To be clear, there is immense business value (e.g. opex savings) in automating network changes. If one person can do ten times as much with SDN as without then companies will need fewer people to fulfill service requests, freeing them to work on tasks that cannot be automated. However, automating changes without knowing whether the network can support or fulfill the request creates tremendous risk. For example, when user-demanded services are provisioned over links and paths which are already at or near saturation points the automated service will impact existing customers negatively. Without analytics, SDN becomes an extremely efficient way to fail.

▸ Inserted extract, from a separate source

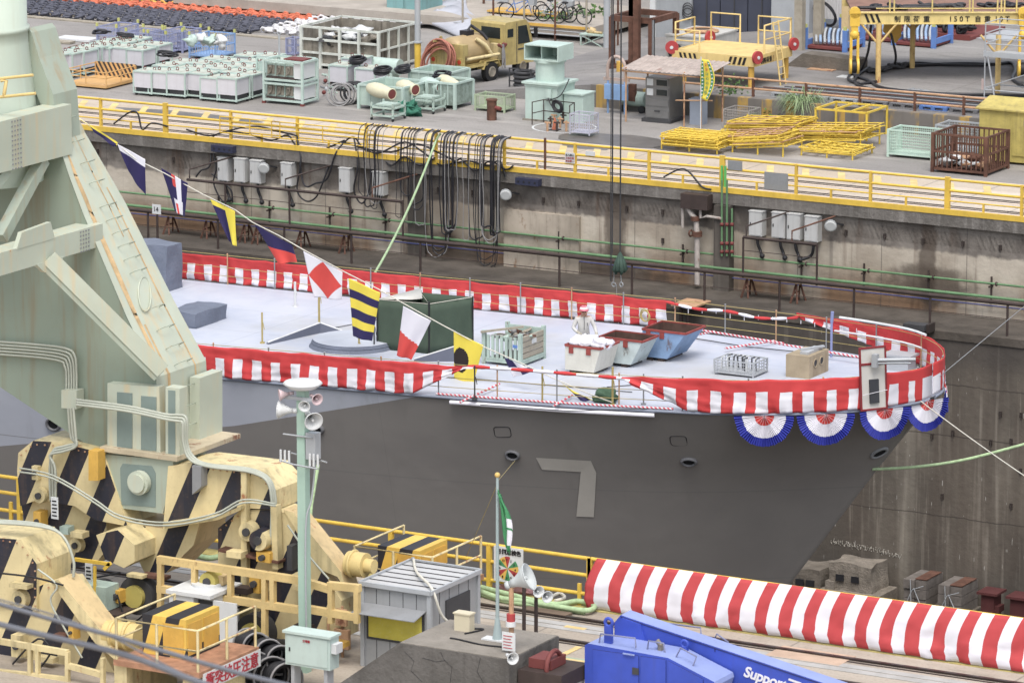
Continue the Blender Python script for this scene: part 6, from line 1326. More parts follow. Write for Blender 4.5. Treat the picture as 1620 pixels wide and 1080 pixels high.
bush('leafy green bush against the low wall behind the mesh basket', G(1156, 180), .62, 900, LEAF, 1.0)
bush('tiny weed at the foot of the low wall near the bush', G(1127, 183), .2, 130, LEAF, .35)
bush('low weed at the foot of the low wall under the stripes', G(1215, 193), .6, 300, LEAF, .4); bush('green bush beyond the road behind the parked bicycles', G(885, 52), .75, 500, LEAF, .8, leaf=.12); bush('small green bush near the bench beyond the road', G(932, 46), .7, 350, LEAF, .7, leaf=.12); bush('green weeds on the wall top behind the white chain', G(545, 14), .5, 200, LEAF, .6, leaf=.1)
bush('dense green shrub right of the teal locker', G(712, 20), .6, 500, LEAF, .9, leaf=.1)
c = G(1268, 196); mb = MB()
for k in range(620):
    a_ = U_(0, 6.28); l = U_(.75, 1.35); b0 = c+Vector((U_(-.25, .25), U_(-.2, .2), 0)); t1 = Vector((math.cos(a_), math.sin(a_), 0)); w_ = Vector((-t1.y, t1.x, 0))*.012
    p1 = b0+t1*l*.2+Vector((0, 0, l*.62)); p2 = b0+t1*l*.5+Vector((0, 0, l*U_(.55, .95))); p3 = b0+t1*l*.8+Vector((0, 0, l*U_(.3, .75)))
    mb.add([b0-w_, b0+w_, p1+w_, p1-w_, p2+w_*.7, p2-w_*.7, p3], [(0, 1, 2, 3), (3, 2, 4, 5), (5, 4, 6)], k % 2)
solo('grass_tuft', mb, [GRSG, M('grass_pale', (170, 190, 140), .7, .2)], 'tall tuft of pampas like grass in front of the low striped wall', 'grass')
# ------------------------------------------------------------------ yellow scaffold frames in piles
def frame_pile(lab, pf, w, d, n, hh, mat, mess=.0, legs=True):
    p = G(*pf); x, y, z = p; t = T('scaffold_frame_pile', lab, 'scaffold frames', p, 'piles of yellow scaffold frames')
    for k in range(n):
        zz = .16+hh*k/max(1, n-1); ox, oy = U_(-.12, .12)*(1+mess), U_(-.08, .08)*(1+mess); a_ = U_(-.05, .05)*(1+mess*2); mb = MB(); ca, sa = math.cos(a_), math.sin(a_)
        def q(u, v, dz=0): return Vector((x+ox+u*ca-v*sa, y+oy+u*sa+v*ca, zz+dz+mess*.1*u))
        for v in (0, d*.33, d*.66, d): mb.tube([q(0, v), q(w, v)], .024, 5)
        for u in (0.02, w*.25, w*.5, w*.75, w-.02): mb.tube([q(u, 0, .02), q(u, d, .02)], .02, 5)
        P(t, 'frame', mb, mat if k % 5 != 3 or mess < .5 else RSTY)
    if legs:
        for (cx, cy) in ((0.02, 0), (w-.02, 0), (w-.02, d), (.02, d), (w*.5, 0)): mb = MB(); mb.tube([(x+cx, y+cy, 0), (x+cx, y+cy, .2+hh)], .03, 6); P(t, 'leg', mb, mat)
    return t
YS = M('scaffold_yellow', (242, 206, 40), .5, .1, 3, rust=.05)
frame_pile('left pile of flat yellow scaffold frames near the steel cabinet', (1046, 236), 2.1, 1.3, 9, .36, YS, .1); frame_pile('middle messy pile of yellow and rusty scaffold frames', (1158, 241), 1.9, 1.4, 9, .34, YS, 1.2); frame_pile('rear pile of yellow scaffold frames behind the middle one', (1150, 218), 2.6, 1.5, 10, .38, YS, .8); frame_pile('large right pile of yellow scaffold frames behind the low stack', (1246, 228), 2.7, 1.5, 10, .36, YS, .7)
frame_pile('low front stack of yellow scaffold frames with short legs at right', (1267, 246), 1.9, 1.5, 4, .12, YS, .0)
p = G(1290, 216); mb = MB(); z0 = .95
for a_, b_ in (((0, 0), (1.9, 0)), ((0, 1.6), (1.9, 1.6)), ((0, 0), (0, 1.6)), ((1.9, 0), (1.9, 1.6)), ((.65, 0), (.65, 1.6)), ((1.3, 0), (1.3, 1.6))): mb.bar((p.x+a_[0], p.y+a_[1], z0), (p.x+b_[0], p.y+b_[1], z0), .06)
for cx in (0, 1.9):
    for cy in (0, 1.6): mb.box(p.x+cx-.03, p.y+cy-.03, 0, p.x+cx+.03, p.y+cy+.03, z0+.02)
solo('steel_frame_table', mb, YS, 'bigger square yellow steel frame standing on top behind the piles', 'frame')
# mesh crates right
MM = M('mint_mesh_paint', (198, 224, 208), .6, .06, 2)
p, w, d, h = fit(1405, 248, 66, 44, 36); p.z = 0
cage('mesh_crate', 'mint green mesh crate at the far quay left of the rusty one', p, w, .95, h, MM, 22, None, bar=.012, mesh=True, rails=0, cat='crate'); p2 = p+Vector((1.0, 1.6, 0)); cage('mesh_crate', 'grey white mesh crate behind the mint green one', p2, 1.9, 1.0, h, LGR, 18, None, bar=.01, mesh=True, rails=0, cat='crate')
p, w, d, h = fit(1475, 272, 80, 62, 42); cage('bar_crate', 'rusty brown bar crate with white scraps inside at right', p, w, d, h, RST, 11, None, bar=.026, rails=1, post=.05, cat='crate')
t = T('crate_scraps', 'white and rusty scraps lying in the brown bar crate', 'scrap', p+Vector((w/2, d/2, .13)))
for k in range(22): mb = MB(); mb.ball(p+Vector((U_(.2, w-.2), U_(.2, d-.2), .2+U_(0, .2))), U_(.08, .2), 7, 5, jit=.7, sz=(1.3, 1, .6)); P(t, 'scrap', mb, (WHT, RST, RSTY)[k % 3])
p = G(1592, 262); YC_ = M('weathered_yellow_container', (208, 188, 92), .6, .2, 1.5, rust=.2, streak=.4); x, y = p.x-.2, p.y
t = T('yellow_container', 'weathered yellow steel container at the right edge of the far quay', 'container', p); mb = MB(); mb.box(x-.9, y+.25, .08, x+2.5, y+2.4, 1.75); P(t, 'body', mb, YC_); mb = MB(); mb.prism([(x-1.0, y+.15, 1.75), (x+2.6, y+.15, 1.75), (x+2.6, y+1.3, 2.0), (x-1.0, y+1.3, 2.0)], (0, 0, .05)); P(t, 'lid', mb, YC_); mb = MB(); mb.box(x+.3, y+.22, .3, x+1.5, y+.248, 1.6); q = P(t, 'door', mb, YC_); mb = MB(); mb.box(x+1.2, y+.19, .9, x+1.3, y+.219, 1.2); mb.box(x+.7, y+.2, 1.3, x+1.0, y+.219, 1.5); P(q, 'plate', mb, GRY)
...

And as much value as exists in automating network changes, imagine how much more value can be created with intelligent SDN analytics. In such a world, the state of the network will be used as a reference point to determine the best (i.e. most cost-efficient or with the least delay) routes when new services are requested. Service providers will have new sources of revenue as they deliver bandwidth on demand services. Such services will be purchased, provisioned and torn down (a) at the touch of a button and (b) without interrupting or impacting service of existing customers. Service providers will have ways to delay, defer, or cancel unneeded capital expenditures as they optimize traffic across existing infrastructure.

But all this presupposes an analytics-enabled SDN solution. Short of this solution, SDN misses the potential of being dynamic, responsive, and flexible. This point seems to be [at least part of] what Craig Mathias is describing in his article “SDN analytics offers key to smarter, more adaptive networks.” Unless and until SDN incorporates intelligence into the framework, it will be able to only take reservations. Only by understanding the current state of a network can service providers hold reservations. Only by implementing analytics-enabled SDN can service providers realize the full potential of SDN as a fast and efficient tool to satisfy emerging market demands.